How to use this calculator
- Enter the soil friction angle phi in degrees (typically 28-40° for granular soils), the soil unit weight gamma in kN/m³, and the retained/embedded height H in metres.
- Optionally add a uniform surcharge q (kPa) acting over the passive zone; leave it blank or 0 for none.
- Read Kp, the pressure at the base, the total passive thrust Pp per metre run, and the height of its resultant above the base.
How it works
This calculator uses Rankine's theory for passive earth pressure on a smooth, vertical wall retaining a cohesionless soil with a level backfill. The passive pressure coefficient is Kp = tan²(45 + phi/2), where phi is the soil's angle of internal friction. Passive pressure is the resistance the soil offers when the wall is pushed INTO the soil mass — the opposite of active pressure — so Kp is always greater than 1 and much larger than the active coefficient Ka.
The horizontal passive pressure at depth H is Kp·gamma·H, giving a triangular distribution whose resultant is the total passive thrust Pp = 0.5·Kp·gamma·H² per metre run, acting at H/3 above the base. A uniform surcharge q adds a rectangular pressure Kp·q over the height (thrust Kp·q·H acting at H/2), and the combined resultant height is the load-weighted average. Passive resistance requires substantial wall movement to develop fully, which is why geotechnical codes apply a large factor of safety (or a reduced mobilisation factor) before it is counted on in design.
Worked example
3 m wall, phi = 30°, gamma = 18 kN/m³, no surcharge. For a 3 m high wall retaining a dense sand with a friction angle of 30° and unit weight 18 kN/m³ (no surcharge): Kp = tan²(45 + 15) = tan²(60) = 3.000. The passive pressure at the base is Kp·gamma·H = 3.000 × 18 × 3 = 162.00 kPa. The total passive thrust is Pp = 0.5 × 3.000 × 18 × 3² = 243.00 kN per metre run, acting H/3 = 1.000 m above the base. This resisting thrust is what stabilises an embedded wall or footing against sliding — but it is only mobilised after appreciable wall movement, so designers apply a large factor of safety before relying on it.
Common mistakes
- Confusing passive with active pressure — passive Kp = tan²(45 + phi/2) is large (>1) and resists movement; active Ka = tan²(45 - phi/2) is small (<1) and drives it. Swapping the sign inside the tangent gives a wildly wrong answer.
- Relying on the full passive thrust without a safety factor.
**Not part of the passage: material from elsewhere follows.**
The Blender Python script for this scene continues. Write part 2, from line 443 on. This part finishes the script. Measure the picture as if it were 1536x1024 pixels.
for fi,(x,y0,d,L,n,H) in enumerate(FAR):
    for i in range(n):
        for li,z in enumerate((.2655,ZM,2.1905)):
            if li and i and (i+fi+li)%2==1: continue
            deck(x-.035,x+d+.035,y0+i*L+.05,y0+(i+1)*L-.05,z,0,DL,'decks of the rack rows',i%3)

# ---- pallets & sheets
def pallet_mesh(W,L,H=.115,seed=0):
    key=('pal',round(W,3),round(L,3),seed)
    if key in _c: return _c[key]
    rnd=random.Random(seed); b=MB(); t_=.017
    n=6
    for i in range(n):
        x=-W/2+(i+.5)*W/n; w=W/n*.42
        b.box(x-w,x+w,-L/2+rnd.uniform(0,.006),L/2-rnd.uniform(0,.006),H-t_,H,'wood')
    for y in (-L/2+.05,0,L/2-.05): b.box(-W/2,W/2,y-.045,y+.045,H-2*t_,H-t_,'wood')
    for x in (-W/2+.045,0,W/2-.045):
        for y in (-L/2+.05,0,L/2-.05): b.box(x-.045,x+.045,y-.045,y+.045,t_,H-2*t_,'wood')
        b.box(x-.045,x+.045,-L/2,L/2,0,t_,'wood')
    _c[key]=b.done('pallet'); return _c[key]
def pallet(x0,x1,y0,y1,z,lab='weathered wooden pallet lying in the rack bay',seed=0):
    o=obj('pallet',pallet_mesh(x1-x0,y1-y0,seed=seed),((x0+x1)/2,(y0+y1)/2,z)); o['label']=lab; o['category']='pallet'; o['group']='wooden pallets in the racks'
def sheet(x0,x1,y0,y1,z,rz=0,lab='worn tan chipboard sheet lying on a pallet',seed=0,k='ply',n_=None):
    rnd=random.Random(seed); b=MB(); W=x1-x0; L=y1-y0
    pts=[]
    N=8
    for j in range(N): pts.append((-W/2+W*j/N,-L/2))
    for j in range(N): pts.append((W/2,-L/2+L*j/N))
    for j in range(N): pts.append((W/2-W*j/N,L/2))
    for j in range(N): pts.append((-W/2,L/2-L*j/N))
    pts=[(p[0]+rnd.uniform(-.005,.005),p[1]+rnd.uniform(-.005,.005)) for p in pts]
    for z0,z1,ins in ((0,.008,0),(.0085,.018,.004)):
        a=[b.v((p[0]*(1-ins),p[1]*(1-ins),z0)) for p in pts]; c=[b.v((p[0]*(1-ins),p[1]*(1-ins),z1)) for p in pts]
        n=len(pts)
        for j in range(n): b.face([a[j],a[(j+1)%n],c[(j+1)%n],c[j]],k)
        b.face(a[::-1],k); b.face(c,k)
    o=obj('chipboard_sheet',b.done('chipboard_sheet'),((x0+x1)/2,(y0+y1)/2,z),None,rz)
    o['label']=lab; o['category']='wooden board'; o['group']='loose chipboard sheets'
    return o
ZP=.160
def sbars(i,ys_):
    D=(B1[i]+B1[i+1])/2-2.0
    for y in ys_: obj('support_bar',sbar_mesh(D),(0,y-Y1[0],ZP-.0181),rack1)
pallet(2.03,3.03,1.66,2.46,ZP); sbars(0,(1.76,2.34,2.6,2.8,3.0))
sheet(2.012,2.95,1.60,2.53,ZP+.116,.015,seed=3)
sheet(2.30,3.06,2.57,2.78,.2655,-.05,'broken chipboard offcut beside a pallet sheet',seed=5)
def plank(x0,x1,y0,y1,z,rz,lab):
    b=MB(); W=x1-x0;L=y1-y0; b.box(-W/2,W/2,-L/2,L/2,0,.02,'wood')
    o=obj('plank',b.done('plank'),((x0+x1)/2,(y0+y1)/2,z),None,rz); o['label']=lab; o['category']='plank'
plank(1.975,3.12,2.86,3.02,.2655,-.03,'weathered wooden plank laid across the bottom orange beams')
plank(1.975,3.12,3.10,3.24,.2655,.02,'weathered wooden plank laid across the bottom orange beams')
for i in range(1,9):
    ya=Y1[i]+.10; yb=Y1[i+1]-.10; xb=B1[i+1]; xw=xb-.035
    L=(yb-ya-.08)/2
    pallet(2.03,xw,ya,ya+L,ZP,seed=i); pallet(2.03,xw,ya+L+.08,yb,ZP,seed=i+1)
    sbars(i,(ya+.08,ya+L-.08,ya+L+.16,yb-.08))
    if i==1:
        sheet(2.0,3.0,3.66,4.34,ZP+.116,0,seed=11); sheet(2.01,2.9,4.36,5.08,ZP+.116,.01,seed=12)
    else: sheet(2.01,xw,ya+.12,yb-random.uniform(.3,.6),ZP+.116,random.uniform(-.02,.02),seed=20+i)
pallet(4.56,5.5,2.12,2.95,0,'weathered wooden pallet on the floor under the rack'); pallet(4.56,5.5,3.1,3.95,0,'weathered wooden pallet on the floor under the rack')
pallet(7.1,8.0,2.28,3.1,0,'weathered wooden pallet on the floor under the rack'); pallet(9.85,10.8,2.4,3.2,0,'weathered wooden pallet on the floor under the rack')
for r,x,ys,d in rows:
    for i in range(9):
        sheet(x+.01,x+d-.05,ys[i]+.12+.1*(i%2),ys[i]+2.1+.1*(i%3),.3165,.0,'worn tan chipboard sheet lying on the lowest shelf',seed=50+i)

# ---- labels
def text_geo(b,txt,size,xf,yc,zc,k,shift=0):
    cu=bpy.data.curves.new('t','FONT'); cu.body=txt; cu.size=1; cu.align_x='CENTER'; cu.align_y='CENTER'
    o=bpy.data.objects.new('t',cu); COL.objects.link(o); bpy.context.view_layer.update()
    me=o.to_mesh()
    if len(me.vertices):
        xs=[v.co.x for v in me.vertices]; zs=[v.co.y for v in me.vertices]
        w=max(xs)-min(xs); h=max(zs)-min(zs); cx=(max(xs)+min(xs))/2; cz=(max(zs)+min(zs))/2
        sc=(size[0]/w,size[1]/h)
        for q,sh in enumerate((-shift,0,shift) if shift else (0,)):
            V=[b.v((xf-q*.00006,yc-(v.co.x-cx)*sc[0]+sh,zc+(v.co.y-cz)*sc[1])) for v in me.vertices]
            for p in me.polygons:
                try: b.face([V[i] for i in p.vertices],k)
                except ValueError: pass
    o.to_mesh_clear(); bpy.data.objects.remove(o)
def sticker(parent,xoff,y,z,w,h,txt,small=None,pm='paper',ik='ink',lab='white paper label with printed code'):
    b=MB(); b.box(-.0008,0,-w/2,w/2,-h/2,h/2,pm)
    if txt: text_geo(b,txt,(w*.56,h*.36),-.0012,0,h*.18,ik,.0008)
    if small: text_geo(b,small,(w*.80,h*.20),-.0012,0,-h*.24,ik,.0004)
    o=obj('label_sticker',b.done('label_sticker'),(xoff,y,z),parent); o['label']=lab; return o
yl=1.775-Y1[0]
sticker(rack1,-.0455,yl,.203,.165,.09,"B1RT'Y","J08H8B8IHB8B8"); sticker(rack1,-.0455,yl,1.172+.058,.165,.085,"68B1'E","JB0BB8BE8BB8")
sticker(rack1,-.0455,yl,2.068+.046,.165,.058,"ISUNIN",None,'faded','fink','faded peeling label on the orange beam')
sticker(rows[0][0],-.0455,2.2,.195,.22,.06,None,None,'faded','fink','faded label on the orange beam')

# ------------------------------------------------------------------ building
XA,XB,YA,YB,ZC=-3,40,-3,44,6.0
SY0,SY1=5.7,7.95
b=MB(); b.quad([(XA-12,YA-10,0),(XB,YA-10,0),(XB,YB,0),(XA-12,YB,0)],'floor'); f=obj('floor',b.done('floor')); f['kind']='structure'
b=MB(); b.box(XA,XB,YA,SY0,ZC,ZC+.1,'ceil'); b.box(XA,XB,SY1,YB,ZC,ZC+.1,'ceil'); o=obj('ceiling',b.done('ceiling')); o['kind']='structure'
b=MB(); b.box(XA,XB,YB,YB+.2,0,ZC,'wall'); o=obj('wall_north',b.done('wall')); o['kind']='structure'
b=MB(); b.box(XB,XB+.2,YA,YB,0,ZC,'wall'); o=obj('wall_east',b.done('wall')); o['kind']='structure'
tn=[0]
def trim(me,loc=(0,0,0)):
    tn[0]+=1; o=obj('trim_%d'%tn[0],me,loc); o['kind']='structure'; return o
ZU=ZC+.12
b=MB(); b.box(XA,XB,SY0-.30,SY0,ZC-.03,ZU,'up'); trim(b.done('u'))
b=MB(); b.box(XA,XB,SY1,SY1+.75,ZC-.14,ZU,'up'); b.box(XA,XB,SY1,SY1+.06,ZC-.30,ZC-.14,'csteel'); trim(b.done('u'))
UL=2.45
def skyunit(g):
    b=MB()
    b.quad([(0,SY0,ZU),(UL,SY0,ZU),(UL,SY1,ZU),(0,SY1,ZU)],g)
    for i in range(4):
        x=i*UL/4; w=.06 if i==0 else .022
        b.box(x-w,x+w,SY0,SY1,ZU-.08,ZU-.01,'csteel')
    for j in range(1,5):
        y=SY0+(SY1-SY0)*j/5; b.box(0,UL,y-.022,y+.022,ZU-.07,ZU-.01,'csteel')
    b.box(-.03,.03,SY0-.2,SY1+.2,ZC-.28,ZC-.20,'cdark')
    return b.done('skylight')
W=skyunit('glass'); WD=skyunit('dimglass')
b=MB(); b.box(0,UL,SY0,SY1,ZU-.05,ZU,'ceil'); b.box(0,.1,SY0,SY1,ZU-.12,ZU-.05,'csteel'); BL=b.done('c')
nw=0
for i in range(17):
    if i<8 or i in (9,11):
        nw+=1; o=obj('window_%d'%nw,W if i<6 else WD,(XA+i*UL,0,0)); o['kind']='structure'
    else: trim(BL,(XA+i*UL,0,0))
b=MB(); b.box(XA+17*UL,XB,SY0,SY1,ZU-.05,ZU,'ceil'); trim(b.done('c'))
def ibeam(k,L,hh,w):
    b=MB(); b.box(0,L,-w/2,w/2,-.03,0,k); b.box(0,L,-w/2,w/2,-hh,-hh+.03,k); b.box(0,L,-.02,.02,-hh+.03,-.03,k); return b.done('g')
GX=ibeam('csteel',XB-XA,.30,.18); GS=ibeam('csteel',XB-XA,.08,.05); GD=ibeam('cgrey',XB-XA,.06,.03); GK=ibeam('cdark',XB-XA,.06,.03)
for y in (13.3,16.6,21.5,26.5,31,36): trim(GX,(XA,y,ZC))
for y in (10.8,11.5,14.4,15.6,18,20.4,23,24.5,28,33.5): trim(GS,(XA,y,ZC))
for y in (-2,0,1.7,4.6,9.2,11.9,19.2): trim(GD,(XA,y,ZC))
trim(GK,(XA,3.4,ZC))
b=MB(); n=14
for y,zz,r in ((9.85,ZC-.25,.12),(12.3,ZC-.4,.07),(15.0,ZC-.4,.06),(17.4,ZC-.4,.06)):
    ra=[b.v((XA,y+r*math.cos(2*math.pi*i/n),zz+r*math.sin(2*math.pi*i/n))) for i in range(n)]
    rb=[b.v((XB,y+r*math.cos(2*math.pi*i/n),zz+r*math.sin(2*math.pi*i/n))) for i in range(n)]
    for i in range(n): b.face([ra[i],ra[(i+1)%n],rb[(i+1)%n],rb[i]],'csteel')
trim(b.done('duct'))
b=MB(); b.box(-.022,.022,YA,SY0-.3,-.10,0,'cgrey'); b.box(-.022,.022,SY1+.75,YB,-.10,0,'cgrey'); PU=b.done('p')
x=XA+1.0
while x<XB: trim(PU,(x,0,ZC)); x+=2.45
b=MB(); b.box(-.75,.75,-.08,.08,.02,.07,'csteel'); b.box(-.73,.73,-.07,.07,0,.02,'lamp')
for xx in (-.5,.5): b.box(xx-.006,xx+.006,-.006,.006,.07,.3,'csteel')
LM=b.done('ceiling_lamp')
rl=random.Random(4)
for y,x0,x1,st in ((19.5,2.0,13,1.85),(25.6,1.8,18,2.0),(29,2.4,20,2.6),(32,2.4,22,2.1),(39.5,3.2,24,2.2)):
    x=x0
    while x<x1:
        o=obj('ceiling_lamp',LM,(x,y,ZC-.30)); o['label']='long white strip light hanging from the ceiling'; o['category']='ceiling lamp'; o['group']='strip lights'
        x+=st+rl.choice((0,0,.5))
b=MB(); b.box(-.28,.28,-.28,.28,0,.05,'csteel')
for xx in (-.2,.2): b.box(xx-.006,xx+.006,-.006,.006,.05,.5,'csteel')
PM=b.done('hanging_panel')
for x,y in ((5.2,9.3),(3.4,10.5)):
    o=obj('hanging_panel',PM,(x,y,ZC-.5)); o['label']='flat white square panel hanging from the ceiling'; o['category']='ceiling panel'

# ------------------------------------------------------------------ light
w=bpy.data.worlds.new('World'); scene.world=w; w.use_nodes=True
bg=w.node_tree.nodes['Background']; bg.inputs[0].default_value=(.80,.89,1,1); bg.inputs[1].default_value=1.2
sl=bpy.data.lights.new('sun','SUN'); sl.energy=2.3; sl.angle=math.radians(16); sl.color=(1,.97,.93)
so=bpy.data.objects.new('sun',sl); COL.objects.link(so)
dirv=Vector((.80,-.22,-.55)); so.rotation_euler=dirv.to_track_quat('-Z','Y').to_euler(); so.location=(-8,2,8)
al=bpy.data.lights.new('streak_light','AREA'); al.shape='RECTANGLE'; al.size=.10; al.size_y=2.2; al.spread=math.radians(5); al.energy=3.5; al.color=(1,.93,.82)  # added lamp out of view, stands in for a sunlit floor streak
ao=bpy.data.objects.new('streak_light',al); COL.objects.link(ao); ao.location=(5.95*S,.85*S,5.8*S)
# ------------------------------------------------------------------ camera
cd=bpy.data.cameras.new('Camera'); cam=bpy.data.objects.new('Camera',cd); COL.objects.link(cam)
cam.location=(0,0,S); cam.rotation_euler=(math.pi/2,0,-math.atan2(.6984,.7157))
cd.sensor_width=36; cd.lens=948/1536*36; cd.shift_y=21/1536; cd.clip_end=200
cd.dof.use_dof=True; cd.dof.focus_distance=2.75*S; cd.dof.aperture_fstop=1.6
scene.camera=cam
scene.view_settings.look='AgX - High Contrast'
Passive resistance is only mobilised after significant wall deflection, so codes require a large factor of safety (often 2 or more) or a mobilisation reduction before it is used in a stability check.
- Applying this cohesionless (c = 0) formula to clays or including wall friction/backfill slope — those cases need the full Coulomb or code passive theory, not this simplified Rankine estimate.
Frequently asked questions
What is the difference between active and passive earth pressure?
Active pressure is what the retained soil pushes onto a wall as it tends to move away from the soil (coefficient Ka = tan²(45 − phi/2), always less than 1). Passive pressure is the resistance the soil provides when the wall is pushed into the soil (coefficient Kp = tan²(45 + phi/2), always greater than 1). Passive pressure is much larger, which is why the embedded toe of a wall or a footing edge can resist sliding.
Why can't I use the full passive thrust in my design?
Passive resistance is only fully mobilised after the wall moves a significant amount into the soil — far more movement than active pressure needs. Because that movement may be unacceptable in service, geotechnical standards apply a large factor of safety or a mobilisation factor, so only a fraction of the calculated Pp is relied upon. Always follow the relevant code and confirm with a geotechnical engineer.
Does this include the water table or wall friction?
No. This is the simplified Rankine case: dry, cohesionless soil, a smooth vertical wall, a level backfill and no wall friction. A water table adds hydrostatic pressure and reduces the effective soil weight, and wall friction increases Kp. For those effects use the full Coulomb theory or the passive provisions of your design code.